By RALPH KEELER. Boston : Fields, Osgood, & Co.
IT is given to so few people to have run away from home in very early life, to have adopted the profession of negro-minstrelsy in fulfilment of the ambition of every boy for some sort of histrionic eminence, to have abandoned this art for the purpose of going through college, and then, after much travel in Europe and a course of study at Heidelberg University upon less money than most of us would like to starve upon at home, to have settled quietly down to writing for the magazines, that Mr. Keeler has at least one reason for making this curious and entertaining little book. The story was worth telling, even if he could have imparted to it no charm of narration and suggested no pleasant or useful reflections to his reader. But he has made it lively and agreeable in style, and he has addressed himself so skilfully to the reader’s good sense as well as interest, that we believe the public will find it, as we do, a novelty in literature, and something very much better than a novelty. There is the flavor in it of the picaresque novel, without the final unpleasant tang of that species of fiction ; and the author has so objectively studied his hero, that even where the latter falls into unpoetizable squalor, and has things happen him that you wish had not happened, you do not refer your repugnance to the historian, who, you fell, sees these things in the same light you do. On reflection, too, you are glad that he treats his subject so unsparingly, for a book has no business to be merely literature ; and such a book as this especially ought to teach something, — ought to disenchant youth with adventure, and show Poverty in her true colors, that people may use every honest effort to avoid her. That lean nymph is so apt in literature to take the imagination of the young, that it is well for once to see her as she is in real life: Mr. Keeler, who has walked up and down with her, like Constance with grief, and has the same reason to be fond of her, paints anything but a seducing picture of her. He keeps a surprising cheerfulness of temper throughout, but he does not pretend that his intimacy with poverty is ever enviable ; and indeed there never was but one man had the heart voluntarily to perpetuate such a thing, and he was a saint, and not a literary man.

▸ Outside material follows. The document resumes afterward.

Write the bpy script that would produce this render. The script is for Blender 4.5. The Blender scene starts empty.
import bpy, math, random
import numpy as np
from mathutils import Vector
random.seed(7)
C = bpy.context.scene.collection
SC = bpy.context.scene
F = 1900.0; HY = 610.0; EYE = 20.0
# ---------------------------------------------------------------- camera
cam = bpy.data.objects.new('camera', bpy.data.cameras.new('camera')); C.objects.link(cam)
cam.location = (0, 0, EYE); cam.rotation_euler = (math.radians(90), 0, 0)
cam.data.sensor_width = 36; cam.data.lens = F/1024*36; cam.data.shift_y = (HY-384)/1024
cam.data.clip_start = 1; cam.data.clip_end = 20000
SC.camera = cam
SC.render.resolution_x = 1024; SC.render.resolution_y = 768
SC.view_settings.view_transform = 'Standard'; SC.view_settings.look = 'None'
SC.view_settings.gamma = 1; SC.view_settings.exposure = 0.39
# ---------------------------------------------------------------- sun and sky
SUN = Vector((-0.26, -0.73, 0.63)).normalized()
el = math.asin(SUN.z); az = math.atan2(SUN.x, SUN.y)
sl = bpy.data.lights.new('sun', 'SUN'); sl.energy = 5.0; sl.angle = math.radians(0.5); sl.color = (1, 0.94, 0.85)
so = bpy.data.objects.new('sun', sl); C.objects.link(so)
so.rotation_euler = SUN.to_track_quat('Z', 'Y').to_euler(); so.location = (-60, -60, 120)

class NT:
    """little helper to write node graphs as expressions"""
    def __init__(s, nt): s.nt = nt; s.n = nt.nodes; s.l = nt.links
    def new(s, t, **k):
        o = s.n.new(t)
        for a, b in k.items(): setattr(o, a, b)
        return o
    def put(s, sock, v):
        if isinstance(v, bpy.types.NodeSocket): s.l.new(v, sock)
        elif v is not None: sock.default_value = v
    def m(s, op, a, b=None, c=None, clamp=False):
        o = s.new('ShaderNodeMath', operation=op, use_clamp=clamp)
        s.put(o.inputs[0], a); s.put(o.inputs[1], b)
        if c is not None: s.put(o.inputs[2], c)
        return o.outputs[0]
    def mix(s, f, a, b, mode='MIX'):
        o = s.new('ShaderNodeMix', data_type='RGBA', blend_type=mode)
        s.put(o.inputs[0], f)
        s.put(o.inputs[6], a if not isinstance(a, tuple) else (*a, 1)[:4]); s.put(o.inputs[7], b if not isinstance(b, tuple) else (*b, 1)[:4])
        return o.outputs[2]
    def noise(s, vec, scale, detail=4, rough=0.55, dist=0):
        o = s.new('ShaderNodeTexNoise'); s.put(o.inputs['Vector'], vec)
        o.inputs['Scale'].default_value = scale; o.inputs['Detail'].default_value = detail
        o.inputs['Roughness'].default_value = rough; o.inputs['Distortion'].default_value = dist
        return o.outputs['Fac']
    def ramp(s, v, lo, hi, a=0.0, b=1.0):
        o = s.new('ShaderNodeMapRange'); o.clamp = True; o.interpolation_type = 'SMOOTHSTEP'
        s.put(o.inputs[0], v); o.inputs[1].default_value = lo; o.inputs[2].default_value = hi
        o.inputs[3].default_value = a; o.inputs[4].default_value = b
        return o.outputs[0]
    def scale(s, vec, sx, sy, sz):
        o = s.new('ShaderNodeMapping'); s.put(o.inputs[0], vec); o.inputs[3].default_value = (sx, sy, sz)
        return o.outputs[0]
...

There is something quite touching in the first of these vagabond adventures, that is to say, in the account of the boy who ran away from home ; but the author does not directly appeal to sympathy for him. So strange facts have rarely been so simply told, and with such strict regard to the truth of local color and the integrity of the hero’s character, who never thinks or does anything beyond his years. Those of our readers who remember Mr. Keeler’s Atlantic papers, “Three Years as a Negro Minstrel” and “ The Tour of Europe for $ 181 in Currency,” are as well qualified as ourselves to pronounce them very interesting in substance and agreeable in manner: he has somewhat enlarged them, as they now stand, and they will bear a second reading singularly well. We think that the first two parts of the book are better in every way than the last : they are better in style, and in fact they are more curious ; for the poverty-stricken traveller and student is not so novel in literature, whilst the runaway boy and negro-minstrel, surviving to write of himself, is absolutely new. The minstrelsy paper is peculiarly entertaining to us people of the audience, who are always longing to know what the actors are like behind the scenes, and who have here the chance to see our delightful old friends with their burnt-cork off. It is immensely gratifying to find so much human nature in them, — yes, so much more human nature than falls to the lot of most other men ; and we ought all to be obliged to Mr. Keeler for the sincerity and good taste in which he has presented them. That company on the Floating Palace is one that it is charming to know through him ; and the whole paper has now an historical value, for negro-minstrelsy, that sole growth of drama from American life, is now almost wholly passed away, and was waning even before slavery perished. Something else pleased us in this paper: perhaps it may he roughly described as confirmation of our belief that the truly American novel, when it comes to be written, will be a story of personal adventure after the fashion of Gil Blas, and many of the earlier English fictions.
No one should be a prophet who can possibly avoid it, and so far we have kept ourselves pretty free from prediction. It is well for Mr. Keeler to have here grouped together these singular facts of his life, but it will be no surprising fortune if he shall come after a while to regard his work as crude in some ways : at least, he has given such evidence of growth since his first book as to make us hope this. But with these haunting reminiscences once fairly uttered, and, as far as he is concerned, dismissed to the limbo of all known facts and accomplished purposes, he can turn to more imaginative tasks with an expectation of success which will be fulfilled in proportion as he remembers (what he ought to know better than any one) that, truth is stranger than fiction, and not only this, but is better even in the airiest regions of the ideal, and that the only condition of making life like ours tolerable in literature is to paint it exactly as it is.